Furthermore, a spinner doesn’t need to take bags of wickets in Australia to benefit their side, they just need to be able to tie down an end.

This links to the first point, as in Perth, Maharaj did his pacemen a massive favour by being able to give them a rest without conceding many runs. The spinner’s performance affects the whole team.

This was also shown in England’s successful 2010-11 campaign. Here, Swann’s average was an unimpressive 39.80, yet his economy rate was just 2.72, compared to 2013-14, where it was 3.94.

Unsurprisingly, England’s pace attack was far more effective in 2010-11, despite Stuart Broad missing most the series.

Graeme Swann before calling it a day from Test cricket

AAP Image/Dave Hunt

Ali’s focus must therefore be his economy, which does not come naturally to him.

Having spent the majority of his career as a batting all-rounder, Ali has done a commendable job as England’s frontline spinner. Yet his economy rate in Test cricket is 3.66, which for an offspinner is on the high side.


More encouraging is that in 2017, Ali has taken 30 wickets at just 21.29 runs apiece.
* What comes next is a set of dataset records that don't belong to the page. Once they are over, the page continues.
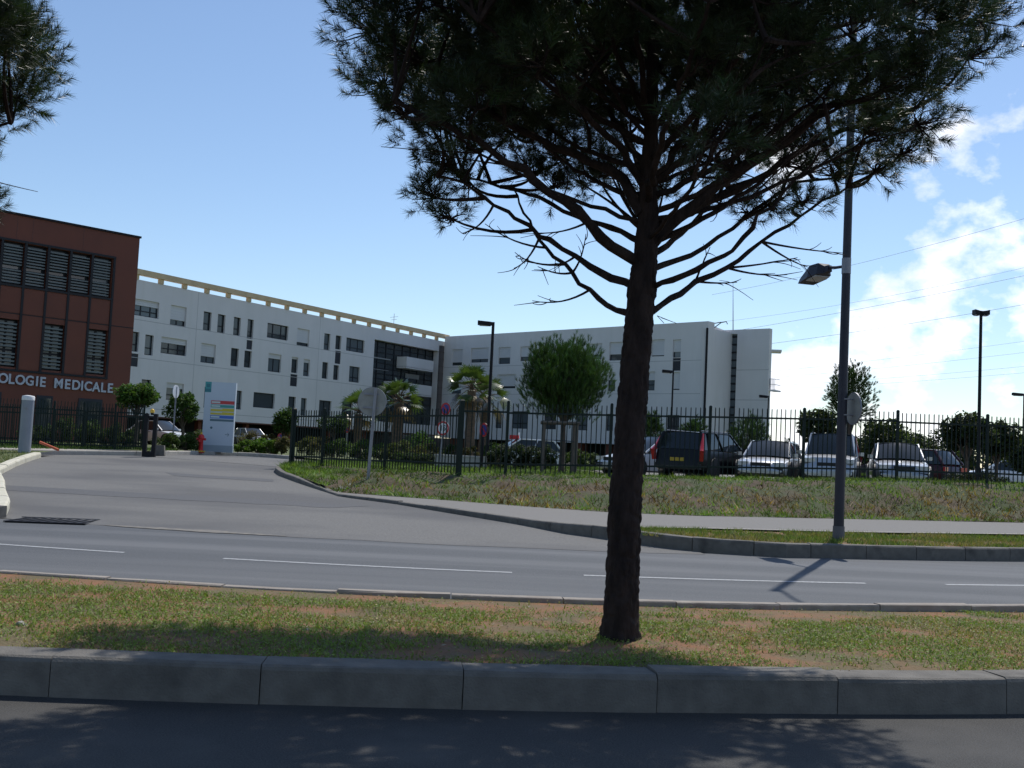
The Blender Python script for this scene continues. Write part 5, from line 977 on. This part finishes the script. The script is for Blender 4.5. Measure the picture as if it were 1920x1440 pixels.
leaf_tree('broad_tree', 1812, 44, .82, 2.2, 4.15, 1.2, 'dark tree left part of the pair behind the double lamp post', 43, n=3600, size=.1, col=(.028, .042, .015), group=gt)
leaf_tree('broad_tree', 1868, 46, .82, 2.0, 4.0, 1.1, 'dark tree right of the double-headed lamp post', 44, n=3200, size=.1, col=(.03, .045, .015), group=gt)
leaf_tree('broad_tree', 1935, 50, .82, 1.2, 3.6, 1.6, 'dark tree cut by the right picture edge', 45, n=2800, size=.12, col=(.03, .045, .015), group=gt)
for i, (px, d_, r_, z1) in enumerate([(1735, 64, 1.6, 3.7), (1775, 70, 2.0, 4.2), (1700, 75, 1.9, 4.7), (1645, 70, 1.8, 5.0), (1840, 66, 2.2, 4.2), (1900, 70, 2.4, 4.0), (1590, 68, 2.0, 4.0)]):
    leaf_tree('hedge_shrub', px, d_, .82, .85, z1, r_, ['screen shrub directly behind the light grey saloon roof', 'screen shrub behind the maroon car', 'tall screen shrub just right of the street lamp sign', 'tallest screen shrub behind the off-road car', 'screen shrub behind the double-headed lamp post', 'screen shrub behind the pale car at the right', 'screen shrub left of the street lamp post, behind the off-road car'][i], 50 + i, n=2600, size=.12, col=(.032, .048, .018), cat='shrub', group='shrubs behind the car park', trunk=False, lobes=10)
for i, (px, d_, r_, z1, lb) in enumerate([(1216, 55, .85, 4.1, 'upright green bush right of the big trunk'), (1300, 60, 1.05, 4.2, 'upright green bush behind the black estate car'), (1402, 58, 1.3, 4.25, 'upright green bush before the rear wing of the white block'), (1472, 66, .9, 3.0, 'low dark bush in the gap right of the white block')]):
    pine_small('upright_bush', px, 870, d_, gz(10, 55), .3, 1.2, z1, r_, lb, 70 + i, nsh=700, k=22, nl=.22, wd=.022, col=(.045, .085, .02), upward=1.6, group='upright bushes before the white block', lobes=14)
# stakes round the young pine
stake = empty('tree_stakes', (*at(1046, 880, 33.2)[:2], gz(1.4, 33)), label='square frame of weathered wooden stakes round the young pine', cat='tree stake')
for i, (x, y) in enumerate([(-.52, -.42), (.52, -.42), (.48, .45), (-.48, .45)]): MB().tube([(x, y, -.2), (x + random.uniform(-.02, .02), y, 1.62)], .05, 8).build('stake', 'wood', stake)
for a, c_ in [((-.62, -.47), (.62, -.47)), ((-.6, .5), (.6, .5)), ((.57, -.5), (.53, .52)), ((-.57, -.5), (-.53, .52))]: MB().tube([(*a, 1.56), (*c_, 1.58)], .045, 8).build('cross_rail', 'wood', stake)
MB().tube([(-.5, -.42, 1.0), (.05, .0, 1.02), (.5, .4, 1.0)], .015, 6).build('tie', 'trim', stake)

# palms
def palm(px, depth, ztop, label, seed, tr=.19, nf=30, lean=0.0):
    global rng; rng = np.random.default_rng(seed); p = at(px, 870, depth); z0 = gz(p[0], depth); H_ = ztop - z0; o = empty('palm_tree', (p[0], p[1], z0), label=label, cat='palm', group='fan palms in the garden')
    ks = 16; MB().tube([(lean * t * t, 0, H_ * t - .1) for t in np.linspace(0, 1, ks)], [tr * (1.25 - .35 * t) * (1 + .09 * (k % 2)) for k, t in enumerate(np.linspace(0, 1, ks))], 14).build('trunk', 'palm_bark', o)
    top = np.array([lean, 0, H_]); vs, fs, cs = [], [], []; pt_ = MB(); kk = 0
    for i in range(nf):
        az = i * 2.399; el = math.radians(np.interp(i, [0, nf * .35, nf * .75, nf], [80, 45, -5, -62]) + rng.normal(0, 6)); d = np.array([math.cos(az) * math.cos(el), math.sin(az) * math.cos(el), math.sin(el)])
        L = rng.uniform(.5, .72); base_ = top + d * L + np.array([0, 0, -.05 * L]); pt_.tube([top, top + d * L * .5 + [0, 0, .03], base_], [.02, .014, .01], 4, cap=False)
        sd = np.cross(d, (0, 0, 1.0)); sd /= np.linalg.norm(sd) + 1e-6; un = np.cross(sd, d); ph = rng.uniform(-.9, .9); sd, un = sd * math.cos(ph) + un * math.sin(ph), un * math.cos(ph) - sd * math.sin(ph); dead = i > nf * .84
        col = np.array((.13, .085, .035) if dead else ((.075, .12, .028) if i < nf * .6 else (.05, .085, .024))) * rng.uniform(.8, 1.25)
        for a in np.linspace(-1.15, 1.15, 15):
            ll = rng.uniform(.58, .74) * (1 - .18 * abs(a)); dd = d * math.cos(a) + sd * math.sin(a) + un * .10 * abs(a); dd /= np.linalg.norm(dd); w_ = np.cross(dd, un); w_ /= np.linalg.norm(w_); w_ *= .028
            m_ = base_ + dd * ll * .6 + np.array([0, 0, -.02]); e = base_ + dd * ll + np.array([0, 0, -.16 * ll - .05 * (1 if not dead else 3)])
            vs += [base_ - w_ * .4, base_ + w_ * .4, m_ - w_, m_ + w_, e]; fs += [(kk, kk + 1, kk + 3), (kk, kk + 3, kk + 2), (kk + 2, kk + 3, kk + 4)]; cs += [col] * 5; kk += 5
    stuff('fronds', 'palm', [(np.array(vs), np.array(fs), np.array(cs))], '', '', parent=o); pt_.build('leaf_stalks', 'palm_bark', o); return o
palm(878, 44, 4.05, 'fan palm before the white corner, left of the garden lamp post', 81, nf=34)
palm(905, 46, 3.75, 'fan palm just behind the garden lamp post', 82, nf=30)
palm(742, 46, 3.45, 'lush fan palm right of the round sign back', 83, nf=36, tr=.22)
palm(668, 50, 3.0, 'browning fan palm left of the round sign back', 84, nf=26)

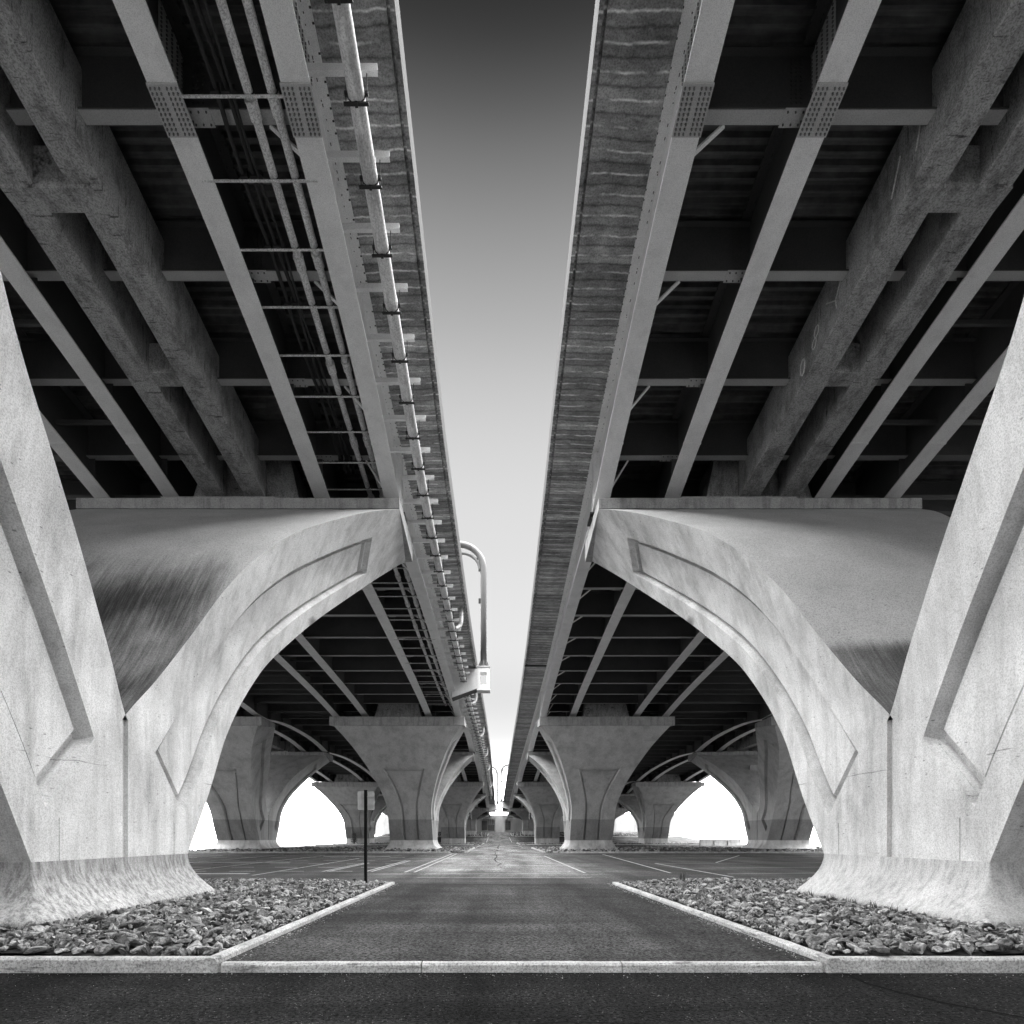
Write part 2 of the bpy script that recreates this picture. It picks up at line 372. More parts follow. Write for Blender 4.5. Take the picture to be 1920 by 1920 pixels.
for i, (s, kx, a, b) in enumerate(ISL):
    mb = MB(); xo = 31 if s < 0 else 46
    zz = 0
    kerb_run(mb, (s*xo, a), (kx+s*1.6, a), .18, 0, .24, 4, 1 if s < 0 else -1)
    kerb_run(mb, (kx+s*1.6, a), (kx, a+2.4), .18, 0, .24, 3, 1 if s < 0 else -1)
    kerb_run(mb, (kx, a+2.4), (kx, b-2.4), .18, 0, .24, 4, 1 if s < 0 else -1)
    kerb_run(mb, (kx, b-2.4), (kx+s*1.6, b), .18, 0, .24, 3, 1 if s < 0 else -1)
    kerb_run(mb, (kx+s*1.6, b), (s*xo, b), .18, 0, .24, 4, 1 if s < 0 else -1)
    tag(mb.build('kerb', M['kerb']), 'kerb round the %s rock bed on the %s of the drive' % (LABI[i//2], 'left' if s < 0 else 'right'), 'kerb', kind='structure')

# painted lines
def line(mb, x0, y0, x1, y1, wd=.11):
    a, b = Vector((x0, y0)), Vector((x1, y1)); d = (b-a).normalized(); n_ = Vector((-d.y, d.x))*wd/2
    n = max(1, int((b-a).length/8))
    for i in range(n):
        p, q = a+(b-a)*i/n, a+(b-a)*(i+1)/n
        mb.quad(*[(c.x, c.y, ground(c.y)+.004) for c in (p-n_, q-n_, q+n_, p+n_)])
mb = MB()
for x in (-3.45, -3.85): line(mb, x, 24.5, x, 50)
for x, a, b in ((-5.35, 25, 36), (-5.6, 25, 36), (-7.2, 25, 33), (-7.45, 25, 33), (-9.4, 22.5, 40), (-13.5, 24, 46), (-17.5, 22, 48), (-21.5, 24, 46)): line(mb, x, a, x-.02*(b-a)*0, b)
for y in (25.2, 28.5, 32.0, 36.5, 41.5, 46.5):
    x = -5.0 - (y % 2)
    while x > -24:
        line(mb, x, y, x-1.1, y, .16); x -= 2.1
for x0, x1, y in ((-10, -14, 23.6), (-12, -18, 34), (-8, -13, 44)): line(mb, x0, y, x1, y, .5)
line(mb, -2.9, 23.9, 3.3, 23.9, .10); line(mb, -2.9, 29.6, 3.3, 29.6, .08); line(mb, -2.9, 21.3, 3.4, 21.3, .06)
for x0, y0, x1, y1 in ((3.6, 24, 3.6, 45), (7.1, 24, 8.8, 49), (8.7, 21.6, 8.75, 32.5), (8.75, 32.5, 22, 33.5), (8.75, 27.6, 20, 29), (9.2, 23.4, 20, 25), (12.5, 33.5, 19, 46), (3.9, 45, 9, 45.3), (9, 40, 20, 41), (14, 47, 24, 43),
                       (3.4, 78, 3.4, 98), (-2.8, 78, -2.8, 98), (3.2, 127, 3.1, 147), (-2.3, 127, -2.2, 147), (-2.4, 76.6, 3.6, 76.6), (-2.2, 92, 3.3, 92)): line(mb, x0, y0, x1, y1)
for k in range(7):
    for s in (-1, 1): line(mb, s*(5+2.6*k)+.5, 78, s*(5+2.6*k)+.5, 84)
tag(mb.build('road_markings', M['paint']), 'worn white parking and lane lines painted on the lot', 'road marking', kind='structure')
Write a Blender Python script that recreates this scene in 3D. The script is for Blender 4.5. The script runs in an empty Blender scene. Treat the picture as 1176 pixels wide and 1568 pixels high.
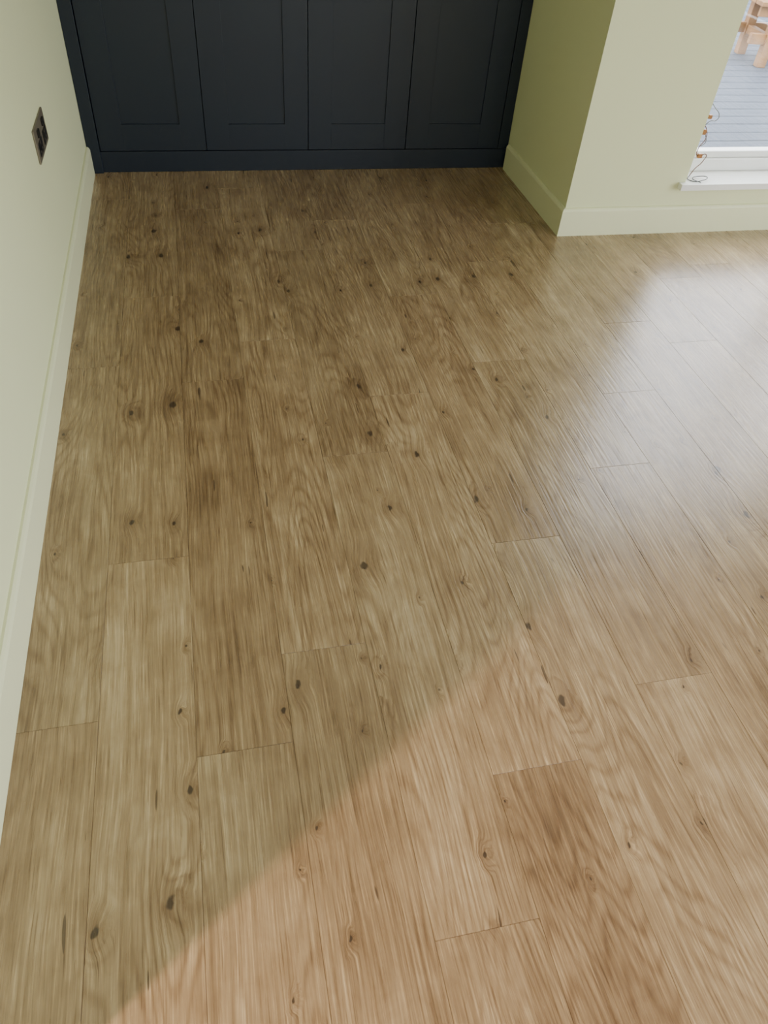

His economy rate has also been better, but still not great, at 3.33.

This that if Ali can’t be consistently economical, that he can perhaps take enough wickets to make Australia think twice before attacking him.

Furthermore, all of Australia’s top three are left-handers, and while it is early days for Matt Renshaw, both David Warner and Usman Khawaja are far more comfortable against pace than spin.

Perhaps most worrying for England is the question of what to do if he doesn’t perform. In their 16-man squad, they only have one other spinner, in 20-year-old legbreak bowler Mason Crane.

He is an exciting prospect, but Crane will not tie down an end, as shown by his economy rate in first-class cricket of 3.88. What’s more, his county side, Sussex, haven’t picked on pitches they feel wouldn’t favour him.

Furthermore, in Ben Stokes’ absence, England lack another all-rounder to cover for Ali if he is struggling. The closest they have to a part-timer is Joe Root, who currently averages 49.26 with the ball in Test cricket.

In picking Crane as the only backup spinner, the English selectors have placed an enormous amount of pressure on Ali – his performances may end up having a huge influence on the series result.